══ AVAILABLE RECORDS

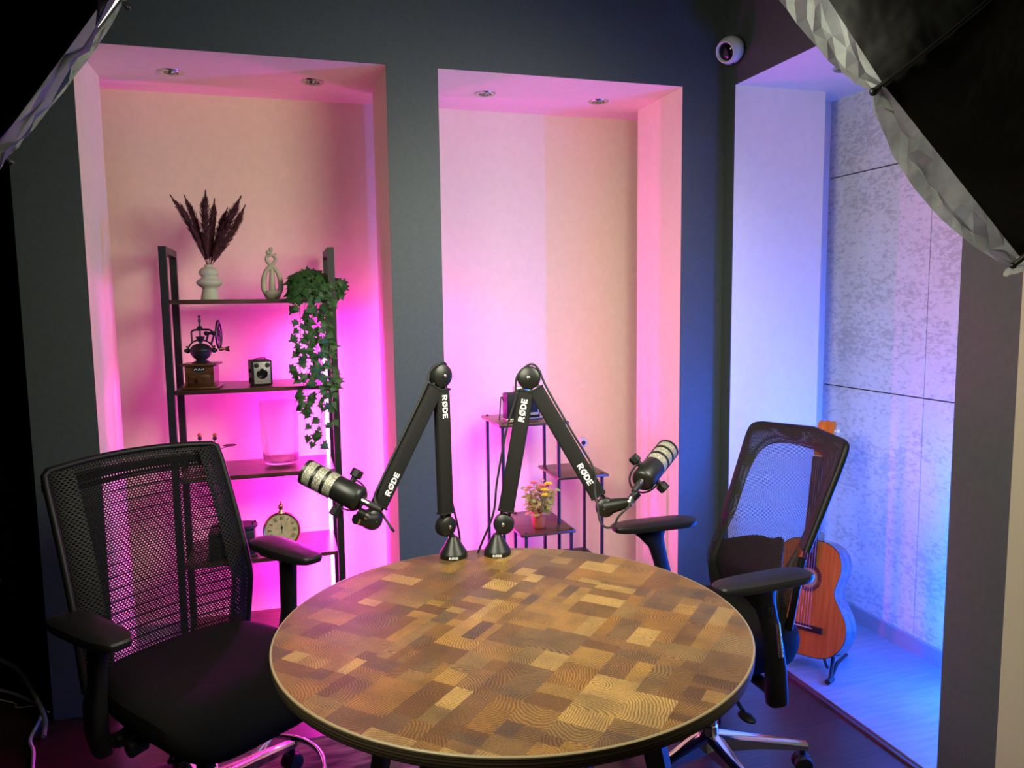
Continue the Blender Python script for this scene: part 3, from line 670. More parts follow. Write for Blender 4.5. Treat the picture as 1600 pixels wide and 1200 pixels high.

════
══ AVAILABLE RECORDS

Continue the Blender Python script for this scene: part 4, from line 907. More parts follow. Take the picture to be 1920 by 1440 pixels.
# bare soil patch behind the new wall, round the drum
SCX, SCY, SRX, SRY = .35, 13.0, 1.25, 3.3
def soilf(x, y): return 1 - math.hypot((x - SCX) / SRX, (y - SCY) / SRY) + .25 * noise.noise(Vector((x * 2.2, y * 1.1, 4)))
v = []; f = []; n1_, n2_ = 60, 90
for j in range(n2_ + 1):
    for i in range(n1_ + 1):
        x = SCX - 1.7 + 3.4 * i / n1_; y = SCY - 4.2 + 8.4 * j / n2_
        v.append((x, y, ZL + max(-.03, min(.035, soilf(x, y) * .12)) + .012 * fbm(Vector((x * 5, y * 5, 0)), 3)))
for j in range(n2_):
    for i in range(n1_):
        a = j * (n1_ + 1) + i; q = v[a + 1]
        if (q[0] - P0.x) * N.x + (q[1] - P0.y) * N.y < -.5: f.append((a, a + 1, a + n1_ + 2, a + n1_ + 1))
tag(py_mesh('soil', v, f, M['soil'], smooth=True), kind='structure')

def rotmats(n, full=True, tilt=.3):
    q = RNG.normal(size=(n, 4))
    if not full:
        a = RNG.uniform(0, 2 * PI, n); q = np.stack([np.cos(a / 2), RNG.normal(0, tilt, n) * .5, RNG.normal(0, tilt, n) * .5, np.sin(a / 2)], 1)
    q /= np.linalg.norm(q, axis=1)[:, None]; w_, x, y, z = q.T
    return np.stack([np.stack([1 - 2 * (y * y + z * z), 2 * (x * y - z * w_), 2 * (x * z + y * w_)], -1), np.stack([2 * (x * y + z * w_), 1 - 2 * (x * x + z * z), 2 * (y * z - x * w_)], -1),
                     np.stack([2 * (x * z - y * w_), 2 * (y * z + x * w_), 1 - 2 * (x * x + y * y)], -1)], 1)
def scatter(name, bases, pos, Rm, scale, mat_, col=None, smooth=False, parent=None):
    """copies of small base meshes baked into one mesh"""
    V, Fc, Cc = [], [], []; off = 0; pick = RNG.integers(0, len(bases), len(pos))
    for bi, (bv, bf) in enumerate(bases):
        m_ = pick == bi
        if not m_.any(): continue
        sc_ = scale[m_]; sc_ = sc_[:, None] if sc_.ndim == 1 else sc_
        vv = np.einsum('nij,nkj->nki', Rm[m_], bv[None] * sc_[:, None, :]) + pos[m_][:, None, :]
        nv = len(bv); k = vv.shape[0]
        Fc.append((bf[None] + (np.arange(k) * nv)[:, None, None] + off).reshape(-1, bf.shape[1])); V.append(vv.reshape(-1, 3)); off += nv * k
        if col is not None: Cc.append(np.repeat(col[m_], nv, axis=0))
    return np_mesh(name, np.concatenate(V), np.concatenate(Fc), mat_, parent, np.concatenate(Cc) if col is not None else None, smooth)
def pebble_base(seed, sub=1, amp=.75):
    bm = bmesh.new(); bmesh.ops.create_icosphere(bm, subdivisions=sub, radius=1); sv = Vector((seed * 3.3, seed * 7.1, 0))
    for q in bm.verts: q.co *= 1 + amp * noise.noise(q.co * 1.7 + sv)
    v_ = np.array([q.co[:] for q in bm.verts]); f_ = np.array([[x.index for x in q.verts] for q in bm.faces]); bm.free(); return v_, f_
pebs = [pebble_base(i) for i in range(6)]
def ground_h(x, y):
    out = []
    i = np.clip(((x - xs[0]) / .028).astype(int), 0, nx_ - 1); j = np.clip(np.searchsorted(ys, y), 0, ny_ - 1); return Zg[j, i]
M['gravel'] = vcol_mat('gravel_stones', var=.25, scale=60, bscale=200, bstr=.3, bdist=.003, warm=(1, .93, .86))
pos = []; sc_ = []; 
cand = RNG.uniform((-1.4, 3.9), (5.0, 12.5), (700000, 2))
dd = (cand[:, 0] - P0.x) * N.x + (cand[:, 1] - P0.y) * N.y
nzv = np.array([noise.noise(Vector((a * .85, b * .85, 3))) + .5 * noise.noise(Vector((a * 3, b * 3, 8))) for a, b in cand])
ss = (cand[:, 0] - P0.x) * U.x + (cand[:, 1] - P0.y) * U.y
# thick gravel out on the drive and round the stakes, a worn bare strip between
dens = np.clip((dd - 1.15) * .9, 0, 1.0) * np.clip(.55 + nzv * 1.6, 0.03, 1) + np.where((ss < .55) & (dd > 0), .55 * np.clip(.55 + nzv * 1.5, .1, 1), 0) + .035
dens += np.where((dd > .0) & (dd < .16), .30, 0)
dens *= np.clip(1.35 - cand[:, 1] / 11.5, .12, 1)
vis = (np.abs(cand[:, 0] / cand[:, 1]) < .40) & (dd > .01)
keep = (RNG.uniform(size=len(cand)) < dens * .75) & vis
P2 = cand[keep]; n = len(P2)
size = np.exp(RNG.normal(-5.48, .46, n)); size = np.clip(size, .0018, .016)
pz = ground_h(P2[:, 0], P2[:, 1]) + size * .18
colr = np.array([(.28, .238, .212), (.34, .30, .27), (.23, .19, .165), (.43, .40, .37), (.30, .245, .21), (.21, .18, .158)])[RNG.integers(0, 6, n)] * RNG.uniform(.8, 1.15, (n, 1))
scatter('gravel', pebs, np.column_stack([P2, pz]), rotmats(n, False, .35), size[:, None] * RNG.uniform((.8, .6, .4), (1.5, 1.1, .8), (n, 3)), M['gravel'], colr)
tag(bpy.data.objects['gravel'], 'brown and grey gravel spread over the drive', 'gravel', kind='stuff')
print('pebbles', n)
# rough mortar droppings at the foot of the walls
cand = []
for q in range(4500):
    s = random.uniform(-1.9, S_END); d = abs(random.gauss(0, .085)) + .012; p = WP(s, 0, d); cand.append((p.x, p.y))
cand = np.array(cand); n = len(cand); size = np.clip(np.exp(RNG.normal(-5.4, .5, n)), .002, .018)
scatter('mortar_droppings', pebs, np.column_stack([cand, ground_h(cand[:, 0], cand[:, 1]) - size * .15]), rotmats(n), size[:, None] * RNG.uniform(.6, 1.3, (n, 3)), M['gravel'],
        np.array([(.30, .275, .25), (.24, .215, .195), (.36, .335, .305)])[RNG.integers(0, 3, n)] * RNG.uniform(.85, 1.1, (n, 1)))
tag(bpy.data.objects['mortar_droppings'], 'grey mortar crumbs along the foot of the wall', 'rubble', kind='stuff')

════
══ AVAILABLE RECORDS

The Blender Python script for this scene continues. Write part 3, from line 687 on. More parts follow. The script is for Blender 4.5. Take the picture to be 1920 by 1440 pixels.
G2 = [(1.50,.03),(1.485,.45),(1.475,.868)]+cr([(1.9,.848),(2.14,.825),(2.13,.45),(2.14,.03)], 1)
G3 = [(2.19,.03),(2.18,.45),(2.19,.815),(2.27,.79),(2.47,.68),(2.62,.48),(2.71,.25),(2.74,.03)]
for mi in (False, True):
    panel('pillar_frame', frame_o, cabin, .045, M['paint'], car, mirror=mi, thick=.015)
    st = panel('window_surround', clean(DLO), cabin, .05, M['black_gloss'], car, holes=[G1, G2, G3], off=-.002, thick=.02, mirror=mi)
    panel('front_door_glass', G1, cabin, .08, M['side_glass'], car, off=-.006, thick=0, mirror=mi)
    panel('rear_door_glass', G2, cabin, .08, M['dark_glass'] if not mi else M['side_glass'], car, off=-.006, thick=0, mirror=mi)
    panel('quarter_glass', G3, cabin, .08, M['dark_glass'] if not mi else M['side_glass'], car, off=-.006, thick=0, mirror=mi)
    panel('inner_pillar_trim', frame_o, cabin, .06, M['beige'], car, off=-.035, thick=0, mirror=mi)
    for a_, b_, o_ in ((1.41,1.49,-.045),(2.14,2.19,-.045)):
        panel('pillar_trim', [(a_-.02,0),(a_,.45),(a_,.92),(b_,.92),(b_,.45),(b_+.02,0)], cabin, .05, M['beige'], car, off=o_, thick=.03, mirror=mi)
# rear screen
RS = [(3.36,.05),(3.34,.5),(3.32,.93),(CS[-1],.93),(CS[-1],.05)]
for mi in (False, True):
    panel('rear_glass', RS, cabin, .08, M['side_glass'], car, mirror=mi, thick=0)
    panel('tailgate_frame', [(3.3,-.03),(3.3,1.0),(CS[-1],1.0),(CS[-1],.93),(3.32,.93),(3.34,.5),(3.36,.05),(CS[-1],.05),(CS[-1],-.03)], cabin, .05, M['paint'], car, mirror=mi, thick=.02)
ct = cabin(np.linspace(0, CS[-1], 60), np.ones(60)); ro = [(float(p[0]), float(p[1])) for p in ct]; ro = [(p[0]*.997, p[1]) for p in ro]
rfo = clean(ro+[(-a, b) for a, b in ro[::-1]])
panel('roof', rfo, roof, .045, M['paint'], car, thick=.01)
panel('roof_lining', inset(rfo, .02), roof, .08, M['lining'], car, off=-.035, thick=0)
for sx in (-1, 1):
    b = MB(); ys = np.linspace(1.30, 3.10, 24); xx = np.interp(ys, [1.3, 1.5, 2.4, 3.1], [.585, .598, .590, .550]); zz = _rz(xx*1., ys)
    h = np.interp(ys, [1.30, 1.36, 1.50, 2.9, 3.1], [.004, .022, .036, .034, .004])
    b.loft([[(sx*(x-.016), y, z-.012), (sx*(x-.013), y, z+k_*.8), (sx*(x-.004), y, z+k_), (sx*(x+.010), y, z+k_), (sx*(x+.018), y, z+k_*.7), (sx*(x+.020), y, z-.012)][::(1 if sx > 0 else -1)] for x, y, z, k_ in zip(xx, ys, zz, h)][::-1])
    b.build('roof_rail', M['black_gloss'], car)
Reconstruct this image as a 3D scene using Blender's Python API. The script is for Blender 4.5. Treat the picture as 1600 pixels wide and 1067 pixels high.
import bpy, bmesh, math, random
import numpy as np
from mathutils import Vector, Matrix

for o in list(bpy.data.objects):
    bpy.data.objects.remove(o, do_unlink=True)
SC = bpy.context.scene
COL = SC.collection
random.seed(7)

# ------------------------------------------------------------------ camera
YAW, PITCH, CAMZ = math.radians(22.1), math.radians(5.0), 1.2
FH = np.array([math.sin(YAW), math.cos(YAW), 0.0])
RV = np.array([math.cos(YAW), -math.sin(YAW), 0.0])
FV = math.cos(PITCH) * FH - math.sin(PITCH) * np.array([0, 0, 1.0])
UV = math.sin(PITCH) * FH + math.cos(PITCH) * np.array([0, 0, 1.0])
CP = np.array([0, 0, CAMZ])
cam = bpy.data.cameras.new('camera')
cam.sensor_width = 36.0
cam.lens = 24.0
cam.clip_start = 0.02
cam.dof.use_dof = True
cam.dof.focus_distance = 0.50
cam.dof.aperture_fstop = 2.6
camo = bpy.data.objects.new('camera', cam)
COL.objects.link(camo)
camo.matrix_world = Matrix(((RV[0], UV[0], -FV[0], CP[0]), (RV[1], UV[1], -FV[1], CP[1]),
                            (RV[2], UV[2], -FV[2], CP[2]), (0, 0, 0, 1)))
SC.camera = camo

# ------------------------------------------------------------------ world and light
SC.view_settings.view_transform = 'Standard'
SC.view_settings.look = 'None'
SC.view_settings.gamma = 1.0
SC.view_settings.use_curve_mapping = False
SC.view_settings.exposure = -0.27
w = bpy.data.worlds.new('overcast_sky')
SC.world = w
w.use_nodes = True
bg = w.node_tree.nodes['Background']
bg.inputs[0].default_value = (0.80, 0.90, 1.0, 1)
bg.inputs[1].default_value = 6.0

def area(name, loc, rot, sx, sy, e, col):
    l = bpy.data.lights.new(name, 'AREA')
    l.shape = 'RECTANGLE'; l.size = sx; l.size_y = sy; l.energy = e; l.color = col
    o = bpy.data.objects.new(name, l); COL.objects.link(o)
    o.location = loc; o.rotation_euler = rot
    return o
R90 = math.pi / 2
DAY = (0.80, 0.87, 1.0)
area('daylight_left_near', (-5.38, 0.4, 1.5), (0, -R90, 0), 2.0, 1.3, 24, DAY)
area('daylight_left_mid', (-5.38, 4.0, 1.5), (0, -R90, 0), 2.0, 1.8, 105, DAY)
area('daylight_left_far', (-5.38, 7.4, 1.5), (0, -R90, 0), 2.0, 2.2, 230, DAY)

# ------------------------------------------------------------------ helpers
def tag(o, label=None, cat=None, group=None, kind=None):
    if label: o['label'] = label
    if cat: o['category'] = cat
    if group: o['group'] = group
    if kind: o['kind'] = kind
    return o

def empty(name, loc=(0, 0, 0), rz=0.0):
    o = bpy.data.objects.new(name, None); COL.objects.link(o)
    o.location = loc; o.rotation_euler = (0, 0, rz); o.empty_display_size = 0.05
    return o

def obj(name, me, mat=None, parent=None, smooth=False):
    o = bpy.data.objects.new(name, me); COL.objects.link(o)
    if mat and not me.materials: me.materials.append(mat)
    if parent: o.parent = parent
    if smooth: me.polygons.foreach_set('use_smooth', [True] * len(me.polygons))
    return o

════

- _SHORT EXERCISE_: Your task is to output exactly the lines from the one with "Reconstruct this image" through the one with "random.seed(7)", counting both ends.

- _EXERCISE RESULT_:
Reconstruct this image as a 3D scene using Blender's Python API. The script is for Blender 4.5. Treat the picture as 1600 pixels wide and 1067 pixels high.
import bpy, bmesh, math, random
import numpy as np
from mathutils import Vector, Matrix

for o in list(bpy.data.objects):
    bpy.data.objects.remove(o, do_unlink=True)
SC = bpy.context.scene
COL = SC.collection
random.seed(7)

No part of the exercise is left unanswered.